The request:
Starting with the first line below, extract each line through the one that contains "Fp).build('opposite_glass', m_glass_far, bus)", inclusive, excluding pictures.

Source records:
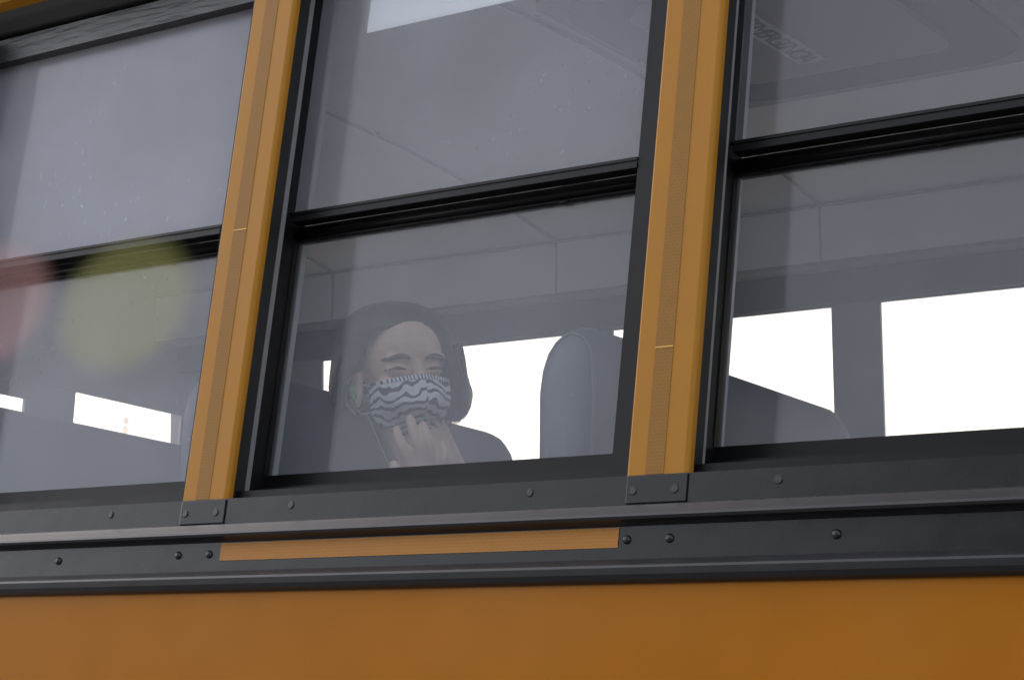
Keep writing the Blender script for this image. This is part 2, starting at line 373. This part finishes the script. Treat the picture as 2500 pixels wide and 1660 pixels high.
# opposite side
fw = MB()
fw.box(X0, X1, 0, .11, -1.0, .055, Fp)
fw.box(X0, X1, .0, .008, .757, .835, Fp); fw.box(X0, X1, .0, .1125, .8355, .98, Fp)
edges = [(-2.25, -1.683)] + [(-1.584+k*P, -1.4635+k*P) for k in range(0, 8)]
for a_, b_ in edges: fw.box(a_, min(b_, X1), 0, .008, .0553, .7568, Fp)
far = fw.build('opposite_wall', m_inn, bus)
MB().box(X0+.05, X1-.05, .0085, .030, .762, .8350, Fp).build('wall_header', mat('header_panel_grey', (.13, .14, .17), .5, var=(8, .1)), bus)
for i in range(len(edges)-1):
    a_, b_ = edges[i][1], edges[i+1][0]
    MB().box(a_+.0005, b_-.0005, .002, .006, .056, .756, Fp).build('opposite_glass', m_glass_far, bus)

# rear end wall with three windows
rw = MB(); XR = -2.2
ys = [(.10, .16), (.47, .65), (1.573, 1.74), (2.135, 2.17)]
for a_, b_ in ys: rw.box(XR-.012, XR, a_, b_, .0, .64, Tp)
rw.box(XR-.012, XR, .08, 2.17, .6405, 1.03, Tp); rw.box(XR-.012, XR, .04, 2.2, -1.2, -.0005, Tp)
rw.box(XR-.012, XR, .651, 1.5725, .592, .64, Tp)
rear = rw.build('rear_wall', m_inn, bus)
for a_, b_ in ((.165, .465), (.655, 1.568), (1.745, 2.13)): MB().box(XR-.008, XR-.005, a_, b_, .001, .59 if a_ == .655 else .639, Tp).build('rear_glass', m_glass_far, rear)
# small round decals on the rear glass
dq = MB()
for zz in (.568, .592): dq.tube([(XR-.0045, 1.93, zz), (XR-.0035, 1.93, zz)], .011, 14)
dq.build('glass_decal', disc_mat('faded_pink_print', (.9, .55, .45), 5.0, 6.0, .35), rear)
fl = MB().box(X0, X1, .06, 2.15, -1.0, -.95, Tp); fl.build('floor', m_floor, bus)
fr = MB(); fr.box(X1-.05, X1, .04, 2.2, -1.2, .05, Tp); fr.box(X1-.05, X1, .08, 2.17, .75, 1.03, Tp); fr.box(X1-.05, X1, .04, .2, .05, .75, Tp); fr.box(X1-.05, X1, 2.0, 2.2, .05, .75, Tp)
fr.build('front_wall', m_inn, bus)

# roof hatch
def rrect(x0, x1, y0, y1, r, n=8):
    o = []
    for cx, cy, a0 in ((x1-r, y1-r, 0), (x0+r, y1-r, 90), (x0+r, y0+r, 180), (x1-r, y0+r, 270)):
        for i in range(n+1): a = math.radians(a0+90*i/n); o.append((cx+r*math.cos(a), cy+r*math.sin(a)))
    return o
def slab(loop, z0, z1, q=None):
    q = q or MB(); a = [q.bm.verts.new((x, y, z0)) for x, y in loop]; b = [q.bm.verts.new((x, y, z1)) for x, y in loop]; k = len(loop)
    for i in range(k): q.bm.faces.new((a[i], a[(i+1) % k], b[(i+1) % k], b[i]))
    q.bm.faces.new(a[::-1]); q.bm.faces.new(b); return q
HX0, HX1, HY0, HY1 = -.02, .66, .74, 1.42
hat = slab(rrect(HX0, HX1, HY0, HY1, .05), .985, 1.03).build('roof_hatch', mat('hatch_flange_grey', (.30, .30, .33), .5), bus)
slab(rrect(HX0+.02, HX1-.02, HY0+.02, HY1-.03, .12), .981, .9848).build('hatch_frame', m_hat, hat)
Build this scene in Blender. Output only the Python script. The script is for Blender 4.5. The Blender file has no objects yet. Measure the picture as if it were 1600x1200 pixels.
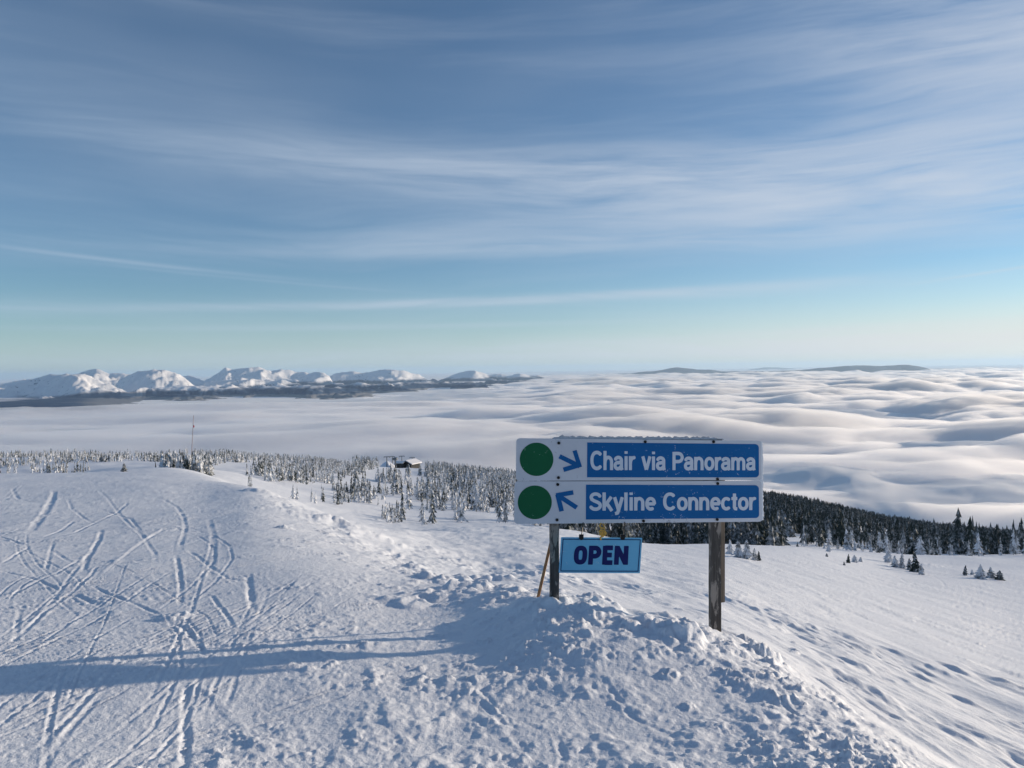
import bpy, math, random
import numpy as np
from mathutils import Vector, Matrix

R = math.radians
random.seed(7)
rng = np.random.default_rng(7)
scene = bpy.context.scene
COL = scene.collection

# ------------------------------------------------------------------ camera
F, CX, CY = 1155.6, 800.0, 578.0        # focal length and principal point in 1600x1200 units
ROLL = R(0.8)
cam_d = bpy.data.cameras.new('camera')
cam = bpy.data.objects.new('camera', cam_d)
COL.objects.link(cam)
cam.location = (0, 0, 0)
cam_d.sensor_width = 36.0
cam_d.lens = 26.0
cam_d.shift_y = -22.0 / 1600.0
cam_d.clip_start = 0.1
cam_d.clip_end = 400000.0
cam.rotation_euler = (Matrix.Rotation(R(90), 4, 'X') @ Matrix.Rotation(-ROLL, 4, 'Z')).to_euler()
scene.camera = cam

# ------------------------------------------------------------------ light
SUN_AZ, SUN_EL = R(68), R(9.5)
sd = Vector((math.sin(SUN_AZ) * math.cos(SUN_EL), math.cos(SUN_AZ) * math.cos(SUN_EL), math.sin(SUN_EL)))
sun_d = bpy.data.lights.new('sun', 'SUN')
sun_d.energy = 5.0
sun_d.color = (1.0, 0.82, 0.62)
sun_d.angle = R(0.7)
sun = bpy.data.objects.new('sun', sun_d)
COL.objects.link(sun)
sun.rotation_euler = sd.to_track_quat('Z', 'Y').to_euler()

scene.view_settings.view_transform = 'Standard'
scene.view_settings.look = 'None'
scene.view_settings.gamma = 1.0
scene.view_settings.exposure = -0.04
scene.view_settings.use_curve_mapping = False
cy = scene.cycles
cy.use_denoising = True
cy.max_bounces = 10
cy.diffuse_bounces = 3
cy.volume_bounces = 5
cy.transparent_max_bounces = 8
cy.caustics_reflective = False
cy.caustics_refractive = False


class NT:
    """tiny helper for node trees"""
    def __init__(s, tree):
        s.t = tree; s.n = tree.nodes; s.l = tree.links
    def node(s, typ, **kw):
        n = s.n.new(typ)
        for k, v in kw.items():
            setattr(n, k, v)
        return n
    def put(s, sock, v):
        if isinstance(v, bpy.types.NodeSocket):
            s.l.new(v, sock)
        else:
            sock.default_value = v
    def math(s, op, a, b=None, c=None, clamp=False):
        n = s.n.new('ShaderNodeMath'); n.operation = op; n.use_clamp = clamp
        s.put(n.inputs[0], a)
        if b is not None: s.put(n.inputs[1], b)
        if c is not None: s.put(n.inputs[2], c)
        return n.outputs[0]
    def mix(s, fac, a, b, blend='MIX'):
        n = s.n.new('ShaderNodeMix'); n.data_type = 'RGBA'; n.blend_type = blend
        s.put(n.inputs[0], fac); s.put(n.inputs[6], a); s.put(n.inputs[7], b)
        return n.outputs[2]
    def ramp(s, fac, lo, hi):
        n = s.n.new('ShaderNodeMapRange'); n.interpolation_type = 'SMOOTHSTEP'
        s.put(n.inputs[0], fac); n.inputs[1].default_value = lo; n.inputs[2].default_value = hi
        return n.outputs[0]
    def noise(s, vec, scale, detail=4, rough=0.5, dist=0.0):
        n = s.n.new('ShaderNodeTexNoise')
        if vec is not None: s.l.new(vec, n.inputs['Vector'])
        n.inputs['Scale'].default_value = scale
        n.inputs['Detail'].default_value = detail
        n.inputs['Roughness'].default_value = rough
        n.inputs['Distortion'].default_value = dist
        return n.outputs['Fac']
    def xyz(s, x, y, z):
        n = s.n.new('ShaderNodeCombineXYZ')
        for i, v in enumerate((x, y, z)): s.put(n.inputs[i], v)
        return n.outputs[0]
    def mapping(s, vec, scale=(1, 1, 1), rot=(0, 0, 0), loc=(0, 0, 0)):
        n = s.n.new('ShaderNodeMapping'); s.l.new(vec, n.inputs[0])
        n.inputs['Location'].default_value = loc
        n.inputs['Rotation'].default_value = rot; n.inputs['Scale'].default_value = scale
        return n.outputs[0]


# ---- world: Nishita sky plus thin cirrus laid out by direction
world = bpy.data.worlds.new('World')
scene.world = world
world.use_nodes = True
world.node_tree.nodes.clear()
w = NT(world.node_tree)
tc = w.node('ShaderNodeTexCoord')
sep = w.node('ShaderNodeSeparateXYZ'); w.l.new(tc.outputs['Generated'], sep.inputs[0])
dx, dy, dz = sep.outputs
zc = w.math('MAXIMUM', dz, 0.004)
vec = w.xyz(dx, dy, zc)
sky = w.node('ShaderNodeTexSky', sky_type='NISHITA')
sky.sun_disc = False
sky.sun_elevation = SUN_EL
sky.sun_rotation = SUN_AZ
sky.altitude = 1800
sky.air_density = 1.0
sky.dust_density = 0.6
sky.ozone_density = 1.3
w.l.new(vec, sky.inputs[0])
az = w.math('ARCTAN2', dx, dy)                       # radians, 0 straight ahead, + right
el = w.math('ARCSINE', w.math('MAXIMUM', dz, 0.0))
deg = 57.29578
A = w.math('MULTIPLY', az, deg)
E = w.math('MULTIPLY', el, deg)

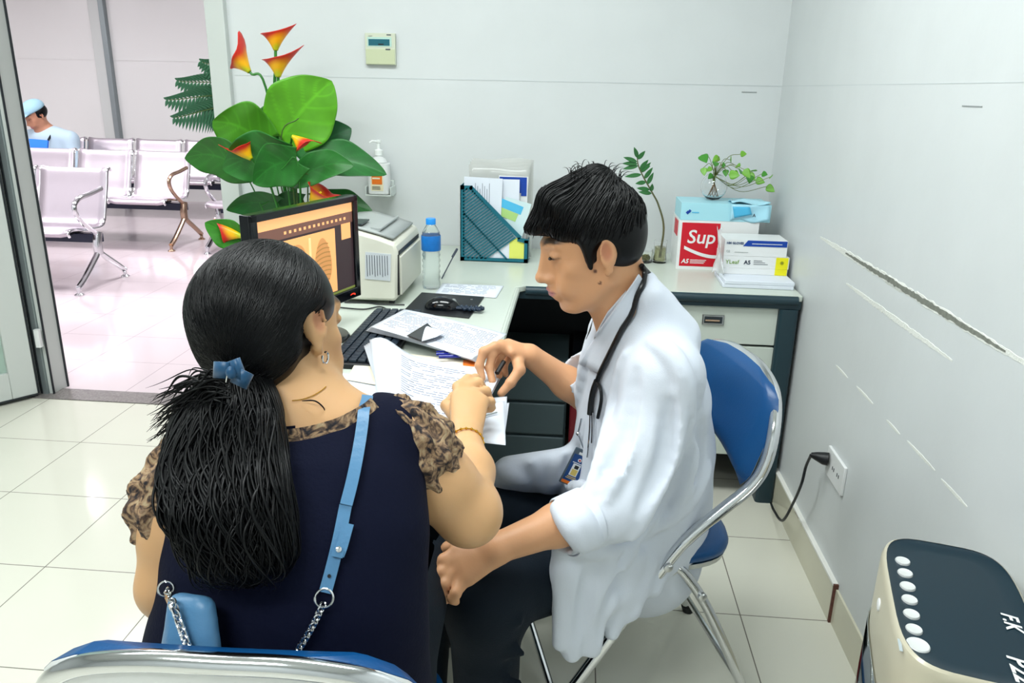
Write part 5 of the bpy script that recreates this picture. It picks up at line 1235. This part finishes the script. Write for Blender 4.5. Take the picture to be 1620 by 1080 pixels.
# far hand reaching down to the papers
fk = [aty(783, 548, 1.555), aty(793, 545, 1.575), aty(803, 545, 1.595), aty(812, 549, 1.61)]
pmf = sum(fk)/4; F.ecap(wrF, pmf*.8+wrF*.2, (.026, .018), (.036, .0155), fk[3]-fk[0], .014)
for q in fk: F.cap(wrF*.5+pmf*.5, q, .013, .0108, .008)
finger(F, [fk[0], aty(765, 556, 1.54), aty(758, 578, 1.53), aty(763, 598, 1.52)], [.0108, .0098, .0088, .0076])
finger(F, [fk[1], aty(779, 560, 1.55), aty(774, 582, 1.54), aty(779, 603, 1.525)], [.0110, .0100, .0090, .0078])
finger(F, [fk[2], aty(792, 562, 1.575), aty(785, 578, 1.565), aty(790, 594, 1.55)], [.0104, .0096, .0086, .0076])
finger(F, [fk[3], aty(803, 566, 1.60), aty(797, 580, 1.59), aty(800, 592, 1.58)], [.0096, .0088, .0080, .0070])
finger(F, [wrF*.65+fk[0]*.35+V(0, -.012, -.008), aty(822, 585, 1.54), aty(808, 605, 1.52), aty(793, 622, 1.51)], [.0145, .0120, .0105, .0088])
v, f = F.mesh(); col = face_color(v, hd, DR, ds, 'cf9a72')
q_ = ((v-hd)@DR)/ds
w_ = np.clip(1-np.abs(np.hypot(q_[:, 0]+.005, q_[:, 2]-.0)-.03)/.03, 0, 1)*0
for (mx_, mz_) in ((.012, -.052), (.02, .012), (.016, -.028)):
    w_ = (np.hypot(q_[:, 0]-mx_, q_[:, 2]-mz_) < .0026)&(q_[:, 1] > .03); col[w_, :3] = np.array(lin('6a4230'))[:3]
dbody, v, f = build_raw('body', v, f, skin_d, do, col, 1); dbvf = (v, f)
for q in (1, -1):       # dark eyes showing between the lids
    m_ = MB(); m_.ball((0, 0, 0), (.0045*ds, .0098*ds, .0036*ds)); tw = np.array(Euler((.10*q, 0, -.30*q)).to_matrix())
    vv = (m_.v[0]@tw.T)@DR.T+PD(.0880, .0315*q, .0100); MB().add(vv, m_.f).build('eye', MATS['eye_dark'], do)
# ---- white coat
F = Field((-.30, 1.08, .24), (.46, 1.90, 1.06), .0050)
C1, C2, C3, C4, C5 = aty(1012, 545, 1.53), aty(1020, 610, 1.54), aty(1018, 690, 1.56), aty(1008, 770, 1.58), aty(1000, 850, 1.60)
F.ecap(aty(1008, 490, 1.51), C1, (.075, .058), (.15, .080), dL, .05)
F.ecap(C1, C2, (.165, .080), (.185, .105), dL, .05).ecap(C2, C3, (.185, .110), (.180, .130), dL, .05).ecap(C3, C4, (.180, .132), (.185, .145), dL, .05).ecap(C4, C5, (.19, .145), (.195, .155), dL, .05)
F.cap(aty(1010, 510, 1.52), shN, .055, .065, .05).cap(aty(1005, 515, 1.53), shF, .055, .06, .05)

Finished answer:
Keep writing the Blender script for this image. This is part 2, starting at line 373. This part finishes the script. Treat the picture as 2500 pixels wide and 1660 pixels high.
# opposite side
fw = MB()
fw.box(X0, X1, 0, .11, -1.0, .055, Fp)
fw.box(X0, X1, .0, .008, .757, .835, Fp); fw.box(X0, X1, .0, .1125, .8355, .98, Fp)
edges = [(-2.25, -1.683)] + [(-1.584+k*P, -1.4635+k*P) for k in range(0, 8)]
for a_, b_ in edges: fw.box(a_, min(b_, X1), 0, .008, .0553, .7568, Fp)
far = fw.build('opposite_wall', m_inn, bus)
MB().box(X0+.05, X1-.05, .0085, .030, .762, .8350, Fp).build('wall_header', mat('header_panel_grey', (.13, .14, .17), .5, var=(8, .1)), bus)
for i in range(len(edges)-1):
    a_, b_ = edges[i][1], edges[i+1][0]
    MB().box(a_+.0005, b_-.0005, .002, .006, .056, .756, Fp).build('opposite_glass', m_glass_far, bus)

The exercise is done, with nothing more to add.